Everything about this installation strangulates the vein of tradition. These paintings are meant to be covered with wax and soot.  They emit an irregular soundtrack comprised of pops, snaps and sizzles. Gaps between wax spindles and their splattered plinths break lines and extend ideas like enjambment in a poetic verse.  As the works continue to smolder and burn, they further divorce themselves from modernism, regenerate, and then reposition themselves onto a new a rung in the canon of art history. That these objects are in a constant state of flux, they function as catalysts.  Como offers “The works are not only meant to challenge the viewer’s sense of history, memory, evolution, and transcendence, but also their grasp of the precious.

Vincent Como, Paradise Lost, 2013, Installation shot, Minus Space

Vincent Como, Paradise Lost, 2013, Installation shot, Minus Space

The Paradise Lost series is constructed around an assembly of antipodal ideas.  By pairing past and present, or the nature of time as lasting versus fleeting, the installation embraces the challenge of maintaining perpetual balance. Milton’s poem echoes this dynamic with its two narrative arcs: one about Lucifer and the other about Adam and Eve. Formally, the totality of the works act like a pendulum, as they constantly oscillate between darkness and light, and positive and negative space. This cyclical characteristic lends itself to the gallery space as well.  Matthew Deleget, the other Co-Founder and Co-Director of Minus Space offers “It’s been a very ritualistic and a very physical exhibition.”  Like a friar, Matthew tends regularly to the works like sacred objects: in the morning he lights the candles, throughout the day he monitors the works (to make sure they don’t catch fire and replaces candles if need be), and in the evening he extinguishes the flames. The same act is repeated each day over the course of six weeks.  By participating in this ritual, both the artist and the gallery have become an essential part of the work’s fabric.  Matthew describes the “pre-light” time in the morning as radically different from the “post-light” time.  Before the works within the space are lit, the gallery is somber with individual boxes of shadows that hang on the walls like a jazz funeral for nothingness. However, once they works are illuminated, the space becomes more church-like as flames bounce off of the black ice painting surfaces.

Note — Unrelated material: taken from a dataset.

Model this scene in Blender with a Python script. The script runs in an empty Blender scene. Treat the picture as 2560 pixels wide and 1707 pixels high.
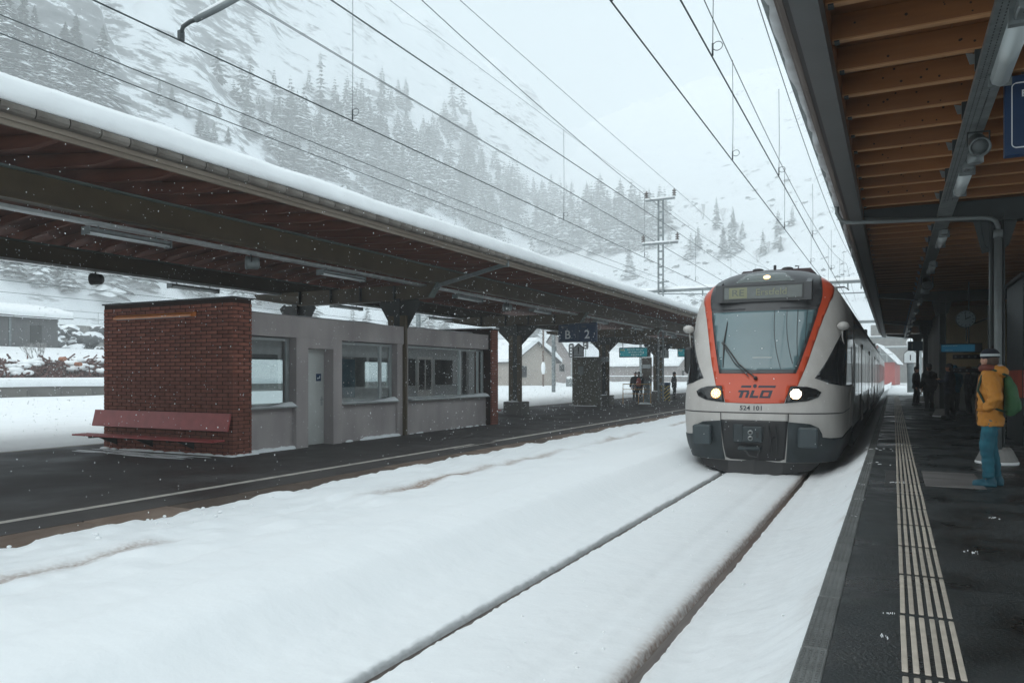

The outcome of the works is unpredictable, as burning rates are inconsistent. The candles are positioned about an inch away from the actual paintings, but so far, only two works have caught on fire. Matthew likened the incidents to a slow burn that left scorch marks on the painting surfaces that resemble the burnt sugary crust of a crème brûlée. When asked about the impermanence of the works, Como states that it is not relevant to him, so much so that perhaps they will be fully eradicated by the time he breathes his last human breath.

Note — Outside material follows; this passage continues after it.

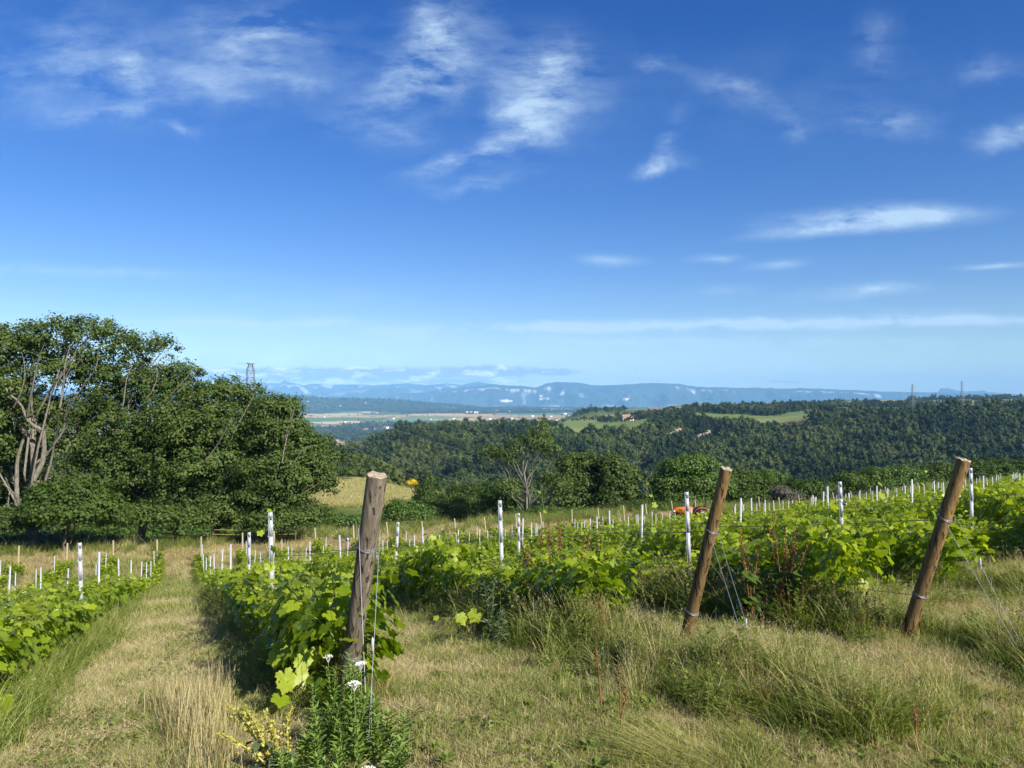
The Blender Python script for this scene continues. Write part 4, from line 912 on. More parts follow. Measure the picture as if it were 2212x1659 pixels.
def guy(root, a, ends, knob=None):
    for k, (s, e) in enumerate(ends):
        mb = MB(); s = np.array(s); e = np.array(e); t = np.linspace(0, 1, 8)[:, None]; mb.tube(s + (e - s) * t + np.array([0, 0, -.01]) * np.sin(t * 3.14), .0018, 5); mb.build('anchor_wire', M_WIRE, root, smooth=True)
    if knob is not None:
        mb = MB(); k = np.array(knob); mb.tube([k + [0, 0, .03], k + [0, 0, .018], k + [0, 0, -.012], k + [.002, 0, -.05], k + [.004, 0, -.06]], [.002, .008, .009, .007, .002], 8); mb.build('wire_tensioner', M_STEEL, root, smooth=True)
rA, bA, onA, axA, LA = wooden_post('thick weathered grey brown post with a wide crack, closest to the viewer', 748, 1492, 5.02, 815, 1026, 4.70, .055, .061, M_POSTG, (.24, .70))
rB, bB, onB, axB, LB = wooden_post('tan brown leaning post beside the orange tractor, tall grass at its foot', 1474, 1352, 6.3, 1568, 1012, 5.95, .049, .046, M_POSTB, (.20, .66))
rC, bC, onC, axC, LC = wooden_post('golden brown leaning post farthest out, one steel stake close behind its top', 1948, 1362, 6.1, 2080, 993, 5.8, .051, .049, M_POSTB, (.26, .68))
def loc(b, X, Y, D): return np.array(pt(X, Y, D)) - b
guy(rA, None, [(loc(bA, 776, 1140, 4.70), loc(bA, 800, 1655, 4.05)), (loc(bA, 822, 1145, 4.72), loc(bA, 806, 1460, 4.2)), (loc(bA, 806, 1460, 4.2), loc(bA, 796, 1650, 4.05)), (loc(bA, 806, 1460, 4.2), loc(bA, 804, 1652, 4.05))], loc(bA, 807, 1384, 4.3))
guy(rB, None, [(loc(bB, 1534, 1160, 6.02), loc(bB, 1610, 1400, 5.3)), (loc(bB, 1550, 1150, 6.1), loc(bB, 1604, 1330, 5.5)), (loc(bB, 1604, 1330, 5.5), loc(bB, 1618, 1390, 5.3))], loc(bB, 1608, 1340, 5.5))
guy(rC, None, [(loc(bC, 2040, 1130, 5.83), loc(bC, 2190, 1395, 5.2)), (loc(bC, 2066, 1122, 5.9), loc(bC, 2112, 1215, 5.6)), (loc(bC, 2112, 1215, 5.6), loc(bC, 2200, 1390, 5.2))], loc(bC, 2112, 1212, 5.6))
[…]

Vincent Como, Paradise Lost, 2013, Installation shot, Minus Space

Vincent Como, Paradise Lost, 2013, Installation shot, Minus Space

 

Como is known as a color field painter with a particular focus and engagement with the color black. His investigations in the color black aim to strip out the “baggage” he associates with most art work, for example colors and their sociological connotations. Whereas the color red may suggest passion and the color green may suggest nature, the color black encompasses everything and is absolute, therefore it is uniform with its meaning and delivery.  Como’s exploration of black is manifold and crosses multiple disciplines: “This includes but is not limited to: black as proprietary color/pigment – the mark used for description or obfuscation, black as darkness – the phenomena or event of light’s absence, and black as matter – the physical manifestation of objecthood, including black holes and universal dark matter.” Como’s inspiration to distill his artwork initially came from viewing Richard Serra’s Weight and Measure drawings in person. Their large scale and velvety blacks were heady and experiential, not unlike Stonehenge.  The Serras inspired Como to shift his perspective and pursue new ways on how to break up space using a restricted palette of black and white. Subsequently, the artist began to mine ideas from modern monochrome painters like Ad Reinhardt, Kazimir Malevich, Donald Judd and Steven Parrino.

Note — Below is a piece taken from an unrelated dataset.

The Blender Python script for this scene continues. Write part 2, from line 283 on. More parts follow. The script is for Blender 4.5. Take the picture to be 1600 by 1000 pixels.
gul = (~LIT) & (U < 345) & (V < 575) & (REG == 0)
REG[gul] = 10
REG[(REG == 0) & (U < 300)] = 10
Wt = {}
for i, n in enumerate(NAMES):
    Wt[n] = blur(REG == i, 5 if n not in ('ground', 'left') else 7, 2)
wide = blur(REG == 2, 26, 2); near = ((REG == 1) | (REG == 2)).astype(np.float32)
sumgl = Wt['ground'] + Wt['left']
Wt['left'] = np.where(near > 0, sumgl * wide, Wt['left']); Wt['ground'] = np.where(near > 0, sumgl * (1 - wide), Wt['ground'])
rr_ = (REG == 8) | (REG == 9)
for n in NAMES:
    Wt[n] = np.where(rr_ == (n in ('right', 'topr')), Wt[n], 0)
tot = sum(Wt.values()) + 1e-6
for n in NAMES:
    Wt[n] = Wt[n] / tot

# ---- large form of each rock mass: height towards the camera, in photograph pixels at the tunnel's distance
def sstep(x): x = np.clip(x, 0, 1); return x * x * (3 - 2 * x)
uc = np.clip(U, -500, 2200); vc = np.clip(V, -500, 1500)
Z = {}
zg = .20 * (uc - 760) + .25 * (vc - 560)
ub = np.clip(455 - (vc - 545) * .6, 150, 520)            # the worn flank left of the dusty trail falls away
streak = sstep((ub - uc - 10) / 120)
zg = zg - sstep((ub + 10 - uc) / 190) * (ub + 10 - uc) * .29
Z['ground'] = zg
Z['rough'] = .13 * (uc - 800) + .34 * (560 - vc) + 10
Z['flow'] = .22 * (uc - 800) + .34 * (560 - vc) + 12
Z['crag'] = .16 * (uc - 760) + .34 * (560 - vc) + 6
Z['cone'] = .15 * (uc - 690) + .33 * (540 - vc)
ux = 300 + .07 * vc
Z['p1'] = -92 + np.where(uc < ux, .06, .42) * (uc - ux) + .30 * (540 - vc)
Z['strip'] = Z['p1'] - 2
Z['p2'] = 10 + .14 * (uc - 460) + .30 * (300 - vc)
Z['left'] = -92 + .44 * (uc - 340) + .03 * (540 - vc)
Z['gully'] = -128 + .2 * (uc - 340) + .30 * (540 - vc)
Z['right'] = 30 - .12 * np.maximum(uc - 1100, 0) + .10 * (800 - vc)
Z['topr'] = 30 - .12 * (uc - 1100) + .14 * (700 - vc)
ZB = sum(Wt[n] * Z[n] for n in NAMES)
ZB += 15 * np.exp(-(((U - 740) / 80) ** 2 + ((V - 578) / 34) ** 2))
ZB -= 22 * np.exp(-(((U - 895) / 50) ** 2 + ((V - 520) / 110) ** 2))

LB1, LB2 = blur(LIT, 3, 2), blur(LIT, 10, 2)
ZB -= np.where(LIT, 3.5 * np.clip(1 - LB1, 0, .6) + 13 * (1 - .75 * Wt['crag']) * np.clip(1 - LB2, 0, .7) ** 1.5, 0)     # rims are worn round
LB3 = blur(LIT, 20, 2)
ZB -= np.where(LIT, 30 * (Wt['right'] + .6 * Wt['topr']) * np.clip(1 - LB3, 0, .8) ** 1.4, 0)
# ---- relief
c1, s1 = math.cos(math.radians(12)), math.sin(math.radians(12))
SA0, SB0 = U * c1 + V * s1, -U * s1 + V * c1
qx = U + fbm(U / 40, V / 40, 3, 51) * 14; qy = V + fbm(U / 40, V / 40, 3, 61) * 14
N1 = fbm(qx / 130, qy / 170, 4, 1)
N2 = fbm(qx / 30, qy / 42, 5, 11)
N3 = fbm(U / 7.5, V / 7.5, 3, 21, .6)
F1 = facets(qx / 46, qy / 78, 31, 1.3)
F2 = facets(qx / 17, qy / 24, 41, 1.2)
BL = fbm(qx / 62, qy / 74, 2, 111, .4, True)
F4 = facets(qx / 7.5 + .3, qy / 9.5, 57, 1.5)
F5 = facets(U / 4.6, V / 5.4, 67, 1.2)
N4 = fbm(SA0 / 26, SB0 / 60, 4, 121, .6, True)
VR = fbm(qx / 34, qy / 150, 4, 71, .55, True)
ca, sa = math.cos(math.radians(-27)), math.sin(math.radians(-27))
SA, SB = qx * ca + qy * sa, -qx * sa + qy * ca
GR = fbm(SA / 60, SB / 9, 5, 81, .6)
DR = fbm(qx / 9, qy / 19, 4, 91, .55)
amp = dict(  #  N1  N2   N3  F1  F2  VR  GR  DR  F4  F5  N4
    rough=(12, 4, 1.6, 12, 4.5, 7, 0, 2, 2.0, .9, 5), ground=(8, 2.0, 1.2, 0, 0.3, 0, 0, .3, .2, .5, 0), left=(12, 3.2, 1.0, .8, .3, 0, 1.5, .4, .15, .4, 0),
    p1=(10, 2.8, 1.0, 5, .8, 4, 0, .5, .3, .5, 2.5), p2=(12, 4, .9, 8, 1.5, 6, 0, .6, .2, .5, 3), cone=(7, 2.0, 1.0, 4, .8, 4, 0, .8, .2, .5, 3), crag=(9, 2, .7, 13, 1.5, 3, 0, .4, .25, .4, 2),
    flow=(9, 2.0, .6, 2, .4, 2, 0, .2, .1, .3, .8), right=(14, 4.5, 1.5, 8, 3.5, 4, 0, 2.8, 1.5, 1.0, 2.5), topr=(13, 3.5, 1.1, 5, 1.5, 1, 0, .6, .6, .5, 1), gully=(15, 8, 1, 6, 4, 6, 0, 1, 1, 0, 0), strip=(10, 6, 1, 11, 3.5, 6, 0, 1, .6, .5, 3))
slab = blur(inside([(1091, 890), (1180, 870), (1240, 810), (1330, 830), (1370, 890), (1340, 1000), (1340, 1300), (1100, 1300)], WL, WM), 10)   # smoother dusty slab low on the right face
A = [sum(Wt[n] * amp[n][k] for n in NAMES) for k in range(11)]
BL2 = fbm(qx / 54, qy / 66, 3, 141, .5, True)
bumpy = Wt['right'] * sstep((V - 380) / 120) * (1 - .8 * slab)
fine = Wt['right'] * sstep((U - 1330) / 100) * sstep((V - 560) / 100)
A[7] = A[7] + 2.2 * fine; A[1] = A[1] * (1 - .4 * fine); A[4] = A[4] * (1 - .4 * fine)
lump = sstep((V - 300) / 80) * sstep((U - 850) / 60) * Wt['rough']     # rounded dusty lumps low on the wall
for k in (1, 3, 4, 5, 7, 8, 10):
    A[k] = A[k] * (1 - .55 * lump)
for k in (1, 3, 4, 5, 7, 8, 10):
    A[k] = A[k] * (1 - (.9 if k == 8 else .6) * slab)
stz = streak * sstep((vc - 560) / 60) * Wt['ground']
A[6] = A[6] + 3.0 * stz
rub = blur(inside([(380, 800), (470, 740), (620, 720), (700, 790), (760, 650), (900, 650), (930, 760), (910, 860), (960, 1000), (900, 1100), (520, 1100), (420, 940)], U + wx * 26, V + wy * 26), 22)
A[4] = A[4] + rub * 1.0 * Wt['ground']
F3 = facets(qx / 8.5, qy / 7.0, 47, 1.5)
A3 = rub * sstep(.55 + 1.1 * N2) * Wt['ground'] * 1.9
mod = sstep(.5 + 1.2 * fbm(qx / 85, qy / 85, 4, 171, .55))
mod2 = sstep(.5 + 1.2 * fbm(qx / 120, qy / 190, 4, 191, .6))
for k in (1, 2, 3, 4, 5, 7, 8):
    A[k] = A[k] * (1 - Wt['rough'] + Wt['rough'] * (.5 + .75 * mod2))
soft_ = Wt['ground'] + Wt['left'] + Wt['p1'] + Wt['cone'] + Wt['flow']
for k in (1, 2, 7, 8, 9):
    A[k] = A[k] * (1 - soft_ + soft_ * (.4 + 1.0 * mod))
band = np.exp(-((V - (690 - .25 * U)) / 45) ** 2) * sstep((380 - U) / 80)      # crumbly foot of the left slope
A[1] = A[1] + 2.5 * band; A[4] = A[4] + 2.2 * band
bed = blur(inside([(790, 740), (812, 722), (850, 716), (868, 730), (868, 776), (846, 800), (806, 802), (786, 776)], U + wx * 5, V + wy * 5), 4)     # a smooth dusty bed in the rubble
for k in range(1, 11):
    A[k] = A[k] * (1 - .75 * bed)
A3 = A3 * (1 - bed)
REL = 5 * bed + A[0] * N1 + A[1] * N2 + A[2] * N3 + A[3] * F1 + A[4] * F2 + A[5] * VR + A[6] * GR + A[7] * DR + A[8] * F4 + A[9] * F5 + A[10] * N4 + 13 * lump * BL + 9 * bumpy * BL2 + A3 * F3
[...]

Vincent Como, Paradise Lost, 2013, Installation shot, Minus Space

Vincent Como, Paradise Lost, 2013, Installation shot, Minus Space

Como creates serial paintings and drawings that are rooted in Minimalism and conceptual art. Most of his works are considered durational, and incorporate elements of art history, literature, astronomy, physics, nihilism, and the occult. Como enjoys overextending ideas, crossing boundaries, and confronting limits with his art. His recent series are products of “renegade” acts such as puncturing, burning or spell casting.  By deconstructing his art, he extracts them from the classical format so that they can be reconstructed with new meaning.  Before any of Como’s art is released into galleries or museums, he “activates” his works in his studio so that the viewer does not have the option of seeing the work through the restrictive lens of just a painting or a drawing. Instead, his works become charged objects and are best presented in their purest form without having acquired any “curatorial patina”–meaning that as works are repeatedly exhibited they begin to build their own mythology via art criticism. Como views layers of curatorial patina on works as a means to an end—weighing down their purity with critical clutter and regurgitated theory.

I look forward to returning to Minus Space tomorrow to attend the Closing Ceremony for the Paradise Lost show. I will report back with an update. In the meantime, dare I say that Black is the new Black?